Kata kunci: PBB-P2, kebijakan pajak daerah, sentimen publik, media sosial, Kabupaten Pati
Pendahuluan
Pajak Bumi dan Bangunan Perdesaan dan Perkotaan (PBB-P2) merupakan salah satu instrumen penting dalam mendukung Pendapatan Asli Daerah (PAD). Sejak dialihkan kewenangannya kepada pemerintah daerah melalui Undang-Undang Nomor 28 Tahun 2009 tentang Pajak Daerah dan Retribusi Daerah, pemerintah daerah memiliki diskresi dalam menentukan tarif, klasifikasi, dan kebijakan teknis PBB-P2. Pada tahun 2025, Pemerintah Kabupaten Pati menetapkan kebijakan kenaikan tarif PBB-P2 dengan alasan peningkatan kebutuhan fiskal, terutama untuk membiayai pembangunan infrastruktur dan pelayanan publik. Namun, kebijakan ini memunculkan pro dan kontra di ruang publik, terutama di media sosial yang menjadi kanal utama ekspresi masyarakat. Pajak merupakan instrumen vital bagi keberlangsungan pembangunan negara, termasuk pada tingkat daerah. Dalam kerangka otonomi daerah sebagaimana diatur dalam Undang-Undang Dasar 1945 dan peraturan turunannya, pemerintah daerah diberi kewenangan untuk menggali potensi fiskal melalui pajak daerah dan retribusi. Salah satu jenis pajak daerah yang berkontribusi signifikan terhadap Pendapatan Asli Daerah (PAD) adalah Pajak Bumi dan Bangunan Perdesaan dan Perkotaan (PBB-P2). Pajak ini tidak hanya menjadi sumber penerimaan, tetapi juga mencerminkan hubungan timbal balik antara pemerintah dan masyarakat dalam memenuhi kewajiban hukum sekaligus memperoleh manfaat pembangunan.

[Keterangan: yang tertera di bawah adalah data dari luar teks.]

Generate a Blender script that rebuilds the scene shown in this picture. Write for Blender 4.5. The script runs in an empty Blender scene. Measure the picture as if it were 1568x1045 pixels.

Pada tahun 2025, Pemerintah Kabupaten Pati mengambil kebijakan strategis berupa kenaikan tarif PBB-P2. Langkah ini secara normatif memiliki dasar hukum yang kuat, yaitu Undang-Undang Nomor 28 Tahun 2009 tentang Pajak Daerah dan Retribusi Daerah (PDRD), yang memberikan ruang bagi daerah untuk menetapkan tarif pajak sesuai kebutuhan fiskalnya. Pemerintah daerah berargumen bahwa kenaikan ini diperlukan untuk meningkatkan kapasitas fiskal daerah, memperkuat kemandirian keuangan, dan mendukung pembangunan infrastruktur serta pelayanan publik yang semakin kompleks. Namun, implementasi kebijakan fiskal tidak hanya berkaitan dengan aspek legal formal, tetapi juga berkaitan erat dengan aspek sosial, ekonomi, dan politik. Kebijakan kenaikan tarif PBB-P2 Kabupaten Pati tahun 2025 menimbulkan respons publik yang cukup dinamis, terutama melalui kanal media sosial. Di ruang digital ini, masyarakat tidak hanya menyampaikan pendapat, tetapi juga membangun narasi, mengartikulasikan kepentingan, dan menantang legitimasi kebijakan. Media sosial, dengan sifatnya yang interaktif, cepat, dan masif, telah mengubah lanskap hubungan antara pemerintah dan warga, menjadikannya sebagai "ruang publik baru" tempat lahirnya perdebatan dan konsensus.